Katrina, Jeanne: Suffering similar but not the same

September 27, 2005|By G. Jefferson Price III

GONAIVES, HAITI -- The inhabitants of this fourth-largest city in Haiti have a lot in common with the inhabitants of New Orleans, a sort of solidarity that exceeds the French-Creole culture they share.

As New Orleans and other communities along the Gulf of Mexico struggled to recover from Hurricane Katrina and the onset of Hurricane Rita, the people of this city on Haiti's western coast marked the first anniversary of Tropical Storm Jeanne.

It left more than 3,000 dead and missing in its wake, buried the city in mud, destroyed homes and generated an outbreak of civil turmoil among people crazed by the lack of food, shelter and health facilities.

That is not to mention the lack of government assistance at any level. For while Americans may choose among a variety of authorities to blame for the catastrophic consequences of Katrina, here there was no authority to speak of. And here, the catastrophe did not affect poor black people more than others. Practically speaking, there are no others in Gonaives.

Neither was there any advance notice from any monitoring authority that Gonaives was in danger of being flooded.
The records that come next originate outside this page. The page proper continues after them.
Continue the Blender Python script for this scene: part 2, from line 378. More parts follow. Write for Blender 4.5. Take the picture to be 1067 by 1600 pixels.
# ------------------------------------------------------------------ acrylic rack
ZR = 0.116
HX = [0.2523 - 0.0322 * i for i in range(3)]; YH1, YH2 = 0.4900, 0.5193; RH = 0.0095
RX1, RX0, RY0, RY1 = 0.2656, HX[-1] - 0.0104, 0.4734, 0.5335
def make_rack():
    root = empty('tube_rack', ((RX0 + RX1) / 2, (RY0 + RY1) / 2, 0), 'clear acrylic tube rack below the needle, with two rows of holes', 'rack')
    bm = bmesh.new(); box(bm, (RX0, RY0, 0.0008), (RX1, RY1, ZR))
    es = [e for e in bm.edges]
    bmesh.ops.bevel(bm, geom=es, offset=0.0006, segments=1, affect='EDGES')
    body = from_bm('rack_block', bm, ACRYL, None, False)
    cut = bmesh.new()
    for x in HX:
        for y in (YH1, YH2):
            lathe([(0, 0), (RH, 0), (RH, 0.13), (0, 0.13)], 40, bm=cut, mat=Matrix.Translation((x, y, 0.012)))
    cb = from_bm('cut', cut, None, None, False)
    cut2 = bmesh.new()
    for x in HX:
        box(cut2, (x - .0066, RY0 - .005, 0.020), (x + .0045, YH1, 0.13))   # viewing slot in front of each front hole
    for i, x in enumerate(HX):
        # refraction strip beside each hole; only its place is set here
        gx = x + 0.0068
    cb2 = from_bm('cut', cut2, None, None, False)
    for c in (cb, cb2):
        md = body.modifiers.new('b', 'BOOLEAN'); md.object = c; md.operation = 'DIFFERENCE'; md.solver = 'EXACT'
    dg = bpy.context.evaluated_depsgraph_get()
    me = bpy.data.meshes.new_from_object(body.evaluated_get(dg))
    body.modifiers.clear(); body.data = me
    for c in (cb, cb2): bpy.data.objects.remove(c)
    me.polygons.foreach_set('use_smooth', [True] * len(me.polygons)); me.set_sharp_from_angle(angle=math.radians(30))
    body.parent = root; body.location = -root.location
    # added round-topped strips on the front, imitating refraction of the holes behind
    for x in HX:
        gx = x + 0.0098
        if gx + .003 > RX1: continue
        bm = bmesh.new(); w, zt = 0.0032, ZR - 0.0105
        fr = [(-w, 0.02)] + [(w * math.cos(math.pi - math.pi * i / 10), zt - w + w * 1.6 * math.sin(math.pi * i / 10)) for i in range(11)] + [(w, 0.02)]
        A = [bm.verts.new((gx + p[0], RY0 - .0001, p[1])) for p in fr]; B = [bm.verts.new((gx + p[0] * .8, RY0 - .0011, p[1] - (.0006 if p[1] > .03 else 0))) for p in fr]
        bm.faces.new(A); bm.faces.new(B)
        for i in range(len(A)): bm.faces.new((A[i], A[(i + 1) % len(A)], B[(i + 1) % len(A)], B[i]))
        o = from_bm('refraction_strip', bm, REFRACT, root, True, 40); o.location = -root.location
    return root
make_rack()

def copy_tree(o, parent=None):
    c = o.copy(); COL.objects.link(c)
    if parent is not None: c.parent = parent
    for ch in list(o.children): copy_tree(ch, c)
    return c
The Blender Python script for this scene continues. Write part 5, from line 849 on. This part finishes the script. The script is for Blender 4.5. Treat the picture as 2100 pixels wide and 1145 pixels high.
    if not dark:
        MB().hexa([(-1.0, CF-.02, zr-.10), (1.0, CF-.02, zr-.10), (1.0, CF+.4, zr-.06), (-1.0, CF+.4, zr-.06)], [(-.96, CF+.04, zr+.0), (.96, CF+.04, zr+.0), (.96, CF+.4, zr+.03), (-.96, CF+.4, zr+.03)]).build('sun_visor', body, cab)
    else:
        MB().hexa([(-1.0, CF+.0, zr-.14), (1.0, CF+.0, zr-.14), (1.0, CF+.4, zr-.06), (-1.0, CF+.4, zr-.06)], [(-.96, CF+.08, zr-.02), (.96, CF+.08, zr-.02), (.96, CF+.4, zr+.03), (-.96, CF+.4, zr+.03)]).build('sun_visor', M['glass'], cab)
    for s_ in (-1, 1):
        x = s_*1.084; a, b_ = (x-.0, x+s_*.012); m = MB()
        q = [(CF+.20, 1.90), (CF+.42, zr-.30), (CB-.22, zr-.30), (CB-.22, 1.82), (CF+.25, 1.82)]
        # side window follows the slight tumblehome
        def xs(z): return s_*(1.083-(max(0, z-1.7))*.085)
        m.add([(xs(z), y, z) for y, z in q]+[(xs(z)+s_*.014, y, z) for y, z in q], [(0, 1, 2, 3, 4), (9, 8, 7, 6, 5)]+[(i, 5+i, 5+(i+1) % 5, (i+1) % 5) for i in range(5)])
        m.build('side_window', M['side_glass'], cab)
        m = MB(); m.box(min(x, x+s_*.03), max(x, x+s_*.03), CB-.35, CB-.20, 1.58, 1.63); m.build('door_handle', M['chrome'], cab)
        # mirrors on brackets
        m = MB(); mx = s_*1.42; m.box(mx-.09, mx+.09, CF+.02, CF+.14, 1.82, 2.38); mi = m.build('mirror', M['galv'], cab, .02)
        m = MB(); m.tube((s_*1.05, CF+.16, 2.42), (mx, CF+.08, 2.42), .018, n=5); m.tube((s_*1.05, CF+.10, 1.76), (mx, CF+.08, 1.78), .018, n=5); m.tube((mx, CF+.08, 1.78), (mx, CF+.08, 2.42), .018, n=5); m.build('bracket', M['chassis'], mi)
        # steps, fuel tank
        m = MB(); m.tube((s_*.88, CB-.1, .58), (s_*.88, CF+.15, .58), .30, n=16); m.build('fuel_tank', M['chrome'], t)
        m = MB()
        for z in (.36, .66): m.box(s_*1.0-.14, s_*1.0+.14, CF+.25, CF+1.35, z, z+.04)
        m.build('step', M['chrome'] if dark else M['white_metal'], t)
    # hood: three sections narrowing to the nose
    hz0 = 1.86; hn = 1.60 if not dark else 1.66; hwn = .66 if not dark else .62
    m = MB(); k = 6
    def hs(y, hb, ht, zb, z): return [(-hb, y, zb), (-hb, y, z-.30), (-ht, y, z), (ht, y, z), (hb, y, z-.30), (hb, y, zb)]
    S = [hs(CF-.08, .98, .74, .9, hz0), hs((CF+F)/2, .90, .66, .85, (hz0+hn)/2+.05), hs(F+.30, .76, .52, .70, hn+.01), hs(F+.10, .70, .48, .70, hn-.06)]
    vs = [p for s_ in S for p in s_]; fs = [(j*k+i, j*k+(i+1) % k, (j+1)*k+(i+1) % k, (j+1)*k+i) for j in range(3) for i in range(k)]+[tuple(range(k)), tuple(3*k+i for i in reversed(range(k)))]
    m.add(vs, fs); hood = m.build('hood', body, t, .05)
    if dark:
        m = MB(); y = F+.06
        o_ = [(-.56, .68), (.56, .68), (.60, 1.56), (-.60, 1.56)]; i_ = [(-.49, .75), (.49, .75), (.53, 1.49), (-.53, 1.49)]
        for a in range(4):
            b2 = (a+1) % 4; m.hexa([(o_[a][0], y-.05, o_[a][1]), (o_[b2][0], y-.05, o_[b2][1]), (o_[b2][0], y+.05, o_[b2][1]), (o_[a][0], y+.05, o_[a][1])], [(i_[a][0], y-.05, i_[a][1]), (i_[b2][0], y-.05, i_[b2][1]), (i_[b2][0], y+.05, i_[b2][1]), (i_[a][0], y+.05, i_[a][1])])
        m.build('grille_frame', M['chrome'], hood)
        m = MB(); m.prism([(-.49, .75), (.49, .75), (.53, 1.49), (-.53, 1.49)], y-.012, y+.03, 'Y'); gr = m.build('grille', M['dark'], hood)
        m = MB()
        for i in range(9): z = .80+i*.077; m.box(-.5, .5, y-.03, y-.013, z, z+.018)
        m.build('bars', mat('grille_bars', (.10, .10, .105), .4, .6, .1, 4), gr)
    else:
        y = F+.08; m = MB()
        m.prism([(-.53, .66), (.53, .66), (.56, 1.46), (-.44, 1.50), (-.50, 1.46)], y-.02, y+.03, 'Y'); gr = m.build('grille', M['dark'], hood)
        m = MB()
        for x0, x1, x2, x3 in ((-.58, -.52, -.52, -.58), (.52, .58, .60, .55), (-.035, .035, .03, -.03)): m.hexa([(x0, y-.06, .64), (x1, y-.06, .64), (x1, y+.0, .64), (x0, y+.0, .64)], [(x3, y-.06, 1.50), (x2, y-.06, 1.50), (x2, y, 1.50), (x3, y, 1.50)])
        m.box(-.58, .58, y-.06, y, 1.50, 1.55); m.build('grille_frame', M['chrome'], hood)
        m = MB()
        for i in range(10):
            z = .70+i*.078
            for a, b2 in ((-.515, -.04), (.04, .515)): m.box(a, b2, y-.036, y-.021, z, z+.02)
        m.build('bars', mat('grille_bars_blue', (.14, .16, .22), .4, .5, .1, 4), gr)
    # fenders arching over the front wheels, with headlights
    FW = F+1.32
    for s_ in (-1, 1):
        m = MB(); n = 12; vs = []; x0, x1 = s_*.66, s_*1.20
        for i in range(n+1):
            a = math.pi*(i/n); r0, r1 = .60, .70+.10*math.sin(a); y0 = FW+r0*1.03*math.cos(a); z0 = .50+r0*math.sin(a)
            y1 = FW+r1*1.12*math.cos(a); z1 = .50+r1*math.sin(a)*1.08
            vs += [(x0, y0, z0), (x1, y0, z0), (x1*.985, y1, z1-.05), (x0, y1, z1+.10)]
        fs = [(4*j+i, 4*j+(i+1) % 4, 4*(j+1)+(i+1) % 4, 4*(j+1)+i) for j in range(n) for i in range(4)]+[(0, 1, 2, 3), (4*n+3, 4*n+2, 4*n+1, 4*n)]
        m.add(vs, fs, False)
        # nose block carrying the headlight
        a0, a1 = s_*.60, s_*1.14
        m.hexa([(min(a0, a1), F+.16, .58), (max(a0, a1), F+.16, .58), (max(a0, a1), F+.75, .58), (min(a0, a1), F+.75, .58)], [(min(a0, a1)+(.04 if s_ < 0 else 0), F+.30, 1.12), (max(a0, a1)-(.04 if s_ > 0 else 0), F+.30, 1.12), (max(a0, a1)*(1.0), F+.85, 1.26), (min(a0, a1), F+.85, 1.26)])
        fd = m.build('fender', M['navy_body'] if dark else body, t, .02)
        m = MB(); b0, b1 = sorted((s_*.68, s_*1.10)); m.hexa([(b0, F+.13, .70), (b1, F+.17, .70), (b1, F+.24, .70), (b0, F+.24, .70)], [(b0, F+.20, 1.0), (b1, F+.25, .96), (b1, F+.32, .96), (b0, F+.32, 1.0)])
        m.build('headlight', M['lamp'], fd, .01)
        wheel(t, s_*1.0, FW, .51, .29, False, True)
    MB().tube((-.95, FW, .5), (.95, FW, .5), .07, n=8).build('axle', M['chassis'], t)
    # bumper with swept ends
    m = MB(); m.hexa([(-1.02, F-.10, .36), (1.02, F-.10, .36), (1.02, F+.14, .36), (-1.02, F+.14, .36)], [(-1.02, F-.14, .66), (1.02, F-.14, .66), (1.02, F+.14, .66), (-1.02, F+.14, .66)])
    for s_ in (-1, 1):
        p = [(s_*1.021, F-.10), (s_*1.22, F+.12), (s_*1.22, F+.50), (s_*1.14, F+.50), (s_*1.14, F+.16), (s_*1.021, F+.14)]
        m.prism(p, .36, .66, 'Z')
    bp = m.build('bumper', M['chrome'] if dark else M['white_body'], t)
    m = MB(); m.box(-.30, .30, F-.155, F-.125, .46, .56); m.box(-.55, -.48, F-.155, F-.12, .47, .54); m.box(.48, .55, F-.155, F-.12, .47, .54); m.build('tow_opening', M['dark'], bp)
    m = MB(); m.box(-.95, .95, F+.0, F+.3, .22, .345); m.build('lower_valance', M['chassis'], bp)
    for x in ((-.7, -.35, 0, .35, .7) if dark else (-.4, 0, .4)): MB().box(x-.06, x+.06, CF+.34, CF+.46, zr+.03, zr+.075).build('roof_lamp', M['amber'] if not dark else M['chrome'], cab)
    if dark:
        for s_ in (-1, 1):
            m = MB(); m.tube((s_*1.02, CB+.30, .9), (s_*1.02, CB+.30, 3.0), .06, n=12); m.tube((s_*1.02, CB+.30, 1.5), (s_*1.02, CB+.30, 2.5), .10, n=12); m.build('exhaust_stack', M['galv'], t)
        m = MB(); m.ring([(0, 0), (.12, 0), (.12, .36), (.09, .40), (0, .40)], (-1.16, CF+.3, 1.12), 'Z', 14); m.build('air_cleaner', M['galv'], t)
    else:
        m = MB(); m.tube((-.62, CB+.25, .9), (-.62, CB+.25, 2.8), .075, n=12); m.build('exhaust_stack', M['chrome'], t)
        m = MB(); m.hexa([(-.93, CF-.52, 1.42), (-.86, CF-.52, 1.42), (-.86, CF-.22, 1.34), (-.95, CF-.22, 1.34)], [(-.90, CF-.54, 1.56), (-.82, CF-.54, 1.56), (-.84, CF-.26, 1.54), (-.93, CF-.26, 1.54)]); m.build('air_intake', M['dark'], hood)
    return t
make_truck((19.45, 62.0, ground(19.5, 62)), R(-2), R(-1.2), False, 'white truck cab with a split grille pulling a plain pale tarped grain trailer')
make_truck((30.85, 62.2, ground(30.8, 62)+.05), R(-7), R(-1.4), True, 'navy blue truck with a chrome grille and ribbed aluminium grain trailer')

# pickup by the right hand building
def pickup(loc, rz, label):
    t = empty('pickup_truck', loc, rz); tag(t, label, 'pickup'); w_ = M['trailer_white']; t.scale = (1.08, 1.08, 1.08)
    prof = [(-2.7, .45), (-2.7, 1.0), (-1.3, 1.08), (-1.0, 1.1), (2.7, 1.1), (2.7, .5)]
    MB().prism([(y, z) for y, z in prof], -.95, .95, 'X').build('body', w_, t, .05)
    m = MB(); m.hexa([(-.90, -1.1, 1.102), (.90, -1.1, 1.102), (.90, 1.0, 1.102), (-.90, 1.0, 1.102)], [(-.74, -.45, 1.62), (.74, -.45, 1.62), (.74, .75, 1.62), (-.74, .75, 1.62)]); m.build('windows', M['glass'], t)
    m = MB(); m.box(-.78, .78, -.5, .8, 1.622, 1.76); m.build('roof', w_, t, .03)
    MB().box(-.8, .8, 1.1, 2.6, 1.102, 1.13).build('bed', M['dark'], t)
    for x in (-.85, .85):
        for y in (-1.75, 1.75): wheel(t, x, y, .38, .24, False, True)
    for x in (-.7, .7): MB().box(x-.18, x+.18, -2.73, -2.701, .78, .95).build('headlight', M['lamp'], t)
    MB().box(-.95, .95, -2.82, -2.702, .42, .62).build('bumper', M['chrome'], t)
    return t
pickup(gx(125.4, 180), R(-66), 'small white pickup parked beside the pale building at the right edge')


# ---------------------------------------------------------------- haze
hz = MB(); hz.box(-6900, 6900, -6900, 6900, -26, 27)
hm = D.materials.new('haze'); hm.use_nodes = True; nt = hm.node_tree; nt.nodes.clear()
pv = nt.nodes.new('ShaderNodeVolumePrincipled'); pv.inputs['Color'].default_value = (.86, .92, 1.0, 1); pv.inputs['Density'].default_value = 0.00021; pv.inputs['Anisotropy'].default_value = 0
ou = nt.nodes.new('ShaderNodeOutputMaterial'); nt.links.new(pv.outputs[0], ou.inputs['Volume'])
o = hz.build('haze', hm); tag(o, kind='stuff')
In fact, having gone without rain for a long time, the people in this agricultural heartland sang and danced in the streets when the rain began to fall Sept. 17, 2004, sensing an answer to their prayers.

But the jubilation stopped as the rain kept pouring, bringing a torrent of water and mud and debris down the steep, deforested mountains, wiping out the vast banana plantations and rice paddies that are the town's main resource, crashing into homes and hurtling everything in its surge, including, eventually, the bodies of hapless people and animals.

Father Venel Suffrard, a Catholic priest who is the Gonaives director of Caritas, the humanitarian and relief agency of the Haitian Catholic Church, says that by evening, the water level had reached more than 9 feet, submerging most of the homes in Gonaives. He watched as the detritus of humanity and all it possessed swept by in the massive rush of water and mud.

"There was no government help to prepare for, or to mitigate against, this disaster," he says. "The government declared an emergency, but it did nothing."

Neither did the U.N. troops brought into the country after the latest riddance of President Jean-Bertrand Aristide seven months earlier.

As the water began to recede, leaving behind a mass of gunk, the task of collecting the dead began. Father Suffrard went into the streets and began picking up bodies. Noticing some U.N. peacekeepers nearby, he asked them to help, but they responded that it was not part of their mandate.

In the end, Father Suffrard picked up 97 bodies, putting them into his vehicle, sometimes more than a dozen at a time, and carried them into the town morgue.

Soon the business of cleaning up the town and getting food to the people began, still without much help from the government. Relief agencies started bringing in supplies and money to help in the cleanup. Under programs known as cash for work, the people of Gonaives were given tools and paid a little more than $1 a day to start cleaning up. A year later, the cleanup is still under way.

Prucien Jesula, 26, was among those beneficiaries. Even here, she said, they have heard of the storms that have ravaged America's Gulf Coast.

"We feel terrible," she says. "I know their suffering as it is the same as we endured."

Yes and no. More people died here. And a year later, the survivors are still trying to recover, without nearly the global attention that has been heaped upon New Orleans and will be again when the first anniversary of Katrina is marked.

It's not just the American poor who suffer the worst in natural and manmade disasters. The impact on the poorest and most vulnerable is universal. Outside of America, though, they are more familiar with it.

G. Jefferson Price III is a former foreign correspondent and an editor at The Sun who has been traveling on behalf of Catholic Relief Services.